The drought experienced in Europe, North America, China, and other regions in the Northern Hemisphere in the summer of 2022 will be 20 times more likely due to human-induced climate change, according to a new study by the World Weather Attribution, informs The Guardian.
This is part of the emerging field of Extreme Event Attribution, which aims to answer to what extent extreme weather or climate-related events are influenced by climate change. The World Weather Attribution, a collaboration between climate scientists from different research institutions around the world, has developed methods to do extreme event attribution quickly but thoroughly.
Last summer heat waves and low rainfall were common across the Northern Hemisphere, leading to very dry soils and significant impacts such as water shortages, increased risk of forest fires, and disruption of power generation and commercial navigation in inland waterways. The resulting decreases in crop yields and energy generation exacerbated the social and economic impacts of already high food and energy prices.

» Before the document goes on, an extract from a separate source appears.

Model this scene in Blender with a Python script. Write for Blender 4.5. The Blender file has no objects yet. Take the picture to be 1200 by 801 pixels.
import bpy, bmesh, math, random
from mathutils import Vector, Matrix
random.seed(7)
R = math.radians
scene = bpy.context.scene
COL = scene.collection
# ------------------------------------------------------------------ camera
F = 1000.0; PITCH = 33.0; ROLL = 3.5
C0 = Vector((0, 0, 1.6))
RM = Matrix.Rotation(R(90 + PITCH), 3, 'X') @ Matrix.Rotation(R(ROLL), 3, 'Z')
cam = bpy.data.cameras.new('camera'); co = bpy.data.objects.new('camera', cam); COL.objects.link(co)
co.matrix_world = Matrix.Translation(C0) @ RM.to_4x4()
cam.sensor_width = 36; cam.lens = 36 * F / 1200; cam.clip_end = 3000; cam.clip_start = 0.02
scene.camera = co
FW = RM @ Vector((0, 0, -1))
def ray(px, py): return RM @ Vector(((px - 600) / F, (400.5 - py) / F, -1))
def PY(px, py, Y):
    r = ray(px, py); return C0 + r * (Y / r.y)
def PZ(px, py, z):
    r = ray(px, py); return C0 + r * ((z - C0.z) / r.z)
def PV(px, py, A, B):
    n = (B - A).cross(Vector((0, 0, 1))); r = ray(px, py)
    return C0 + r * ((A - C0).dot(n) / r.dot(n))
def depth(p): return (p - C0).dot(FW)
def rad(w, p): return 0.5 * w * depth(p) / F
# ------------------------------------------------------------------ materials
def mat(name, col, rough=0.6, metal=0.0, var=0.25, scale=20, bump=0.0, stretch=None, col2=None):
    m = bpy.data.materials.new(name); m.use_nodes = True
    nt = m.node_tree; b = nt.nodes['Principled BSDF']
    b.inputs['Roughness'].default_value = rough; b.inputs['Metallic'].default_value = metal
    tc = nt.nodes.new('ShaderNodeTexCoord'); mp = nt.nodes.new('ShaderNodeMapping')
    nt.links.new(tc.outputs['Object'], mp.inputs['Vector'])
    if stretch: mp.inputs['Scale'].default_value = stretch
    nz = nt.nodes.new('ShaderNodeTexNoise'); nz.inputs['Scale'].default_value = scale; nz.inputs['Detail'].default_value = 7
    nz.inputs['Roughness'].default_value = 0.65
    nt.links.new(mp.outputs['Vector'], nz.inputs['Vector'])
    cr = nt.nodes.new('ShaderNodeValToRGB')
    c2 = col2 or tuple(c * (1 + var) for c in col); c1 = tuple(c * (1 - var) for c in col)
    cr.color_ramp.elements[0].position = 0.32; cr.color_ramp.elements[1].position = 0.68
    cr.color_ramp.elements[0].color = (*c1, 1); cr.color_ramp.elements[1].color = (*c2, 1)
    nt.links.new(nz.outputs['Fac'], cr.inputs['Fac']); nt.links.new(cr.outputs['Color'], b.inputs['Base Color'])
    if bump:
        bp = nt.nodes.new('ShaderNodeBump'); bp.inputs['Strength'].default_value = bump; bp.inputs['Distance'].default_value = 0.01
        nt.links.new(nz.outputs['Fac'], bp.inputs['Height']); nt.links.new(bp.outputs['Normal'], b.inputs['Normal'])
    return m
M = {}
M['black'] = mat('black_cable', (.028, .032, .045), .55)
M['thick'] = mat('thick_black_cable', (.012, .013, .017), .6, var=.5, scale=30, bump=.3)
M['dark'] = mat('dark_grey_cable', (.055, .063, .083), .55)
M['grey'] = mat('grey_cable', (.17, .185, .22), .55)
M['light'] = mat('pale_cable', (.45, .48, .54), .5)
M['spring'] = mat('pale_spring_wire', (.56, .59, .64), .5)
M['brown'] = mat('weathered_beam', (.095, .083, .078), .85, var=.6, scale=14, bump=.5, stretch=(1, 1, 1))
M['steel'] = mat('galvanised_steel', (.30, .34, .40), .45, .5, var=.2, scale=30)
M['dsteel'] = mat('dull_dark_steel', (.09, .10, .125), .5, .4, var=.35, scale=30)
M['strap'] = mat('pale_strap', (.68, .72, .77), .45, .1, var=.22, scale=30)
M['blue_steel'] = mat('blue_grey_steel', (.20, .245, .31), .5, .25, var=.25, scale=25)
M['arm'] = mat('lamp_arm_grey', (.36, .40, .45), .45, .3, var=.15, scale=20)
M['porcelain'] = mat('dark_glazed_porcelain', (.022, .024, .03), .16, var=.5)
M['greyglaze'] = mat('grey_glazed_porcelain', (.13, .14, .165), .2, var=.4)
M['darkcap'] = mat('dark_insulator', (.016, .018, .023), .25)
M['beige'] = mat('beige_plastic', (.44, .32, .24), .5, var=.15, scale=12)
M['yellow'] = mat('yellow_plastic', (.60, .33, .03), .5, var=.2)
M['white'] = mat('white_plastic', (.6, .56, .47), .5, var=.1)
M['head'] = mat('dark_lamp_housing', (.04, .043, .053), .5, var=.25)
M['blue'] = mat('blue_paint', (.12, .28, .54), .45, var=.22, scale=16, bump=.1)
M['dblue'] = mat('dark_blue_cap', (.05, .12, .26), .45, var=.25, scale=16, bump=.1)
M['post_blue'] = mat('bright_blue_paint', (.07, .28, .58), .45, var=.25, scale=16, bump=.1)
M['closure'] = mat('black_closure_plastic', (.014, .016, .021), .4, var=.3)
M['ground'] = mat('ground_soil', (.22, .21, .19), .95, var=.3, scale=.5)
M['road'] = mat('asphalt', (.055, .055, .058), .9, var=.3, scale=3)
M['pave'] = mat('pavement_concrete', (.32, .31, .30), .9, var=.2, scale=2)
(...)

It is estimated that the persistent heat led to over 24,000 fatalities across Europe, and more than 770.000 hectares of land had burnt throughout the European Union by September 24, which equals nearly three times the average for 2006-2021.
Researchers assessed the extent to which climate change affected the likelihood and intensity of low soil moisture, looking at the soil surface and the root zone, in two regions: the North Hemisphere excluding the tropics, and West-Central Europe, from June to August 2022.
Low soil moisture conditions such as those observed this past summer are expected to happen once in 20 years in both regions, according to observation-driven land surface models. To assess the role of climate change, the observation-based datasets were combined with climate models. Researchers also assessed the role of climate change in temperature and rainfall, finding that the high temperatures were the main reason for the increased drought.
For the Northern Hemisphere not including the topics, the study found human-induced climate change made soil moisture drought more likely by a factor of at least 20, for the root zone soil moisture, whereas in West-Central Europe climate change made the root zone soil moisture drought about 3-4 times more likely. This does not mean that climate change had less of an influence in Europe, but that it is more difficult to ascertain that influence in smaller regions.
Such a hot summer would have been virtually impossible without climate change, the study said; in fact, this type of drought is expected to happen only once every 400 years across the Northern Hemisphere, were it not for climate change.
Looking into the future, soil moisture drought is expected to continue to increase with additional global warming, a finding consisted with projected trends in climate models. “This new study clearly points to the fingerprint of climate change and should be another wake-up call to reduce emissions, but also to invest more in resilience,” said Prof Maarten van Aalst, director of the Red Cross Red Crescent Climate Centre, involved in the study.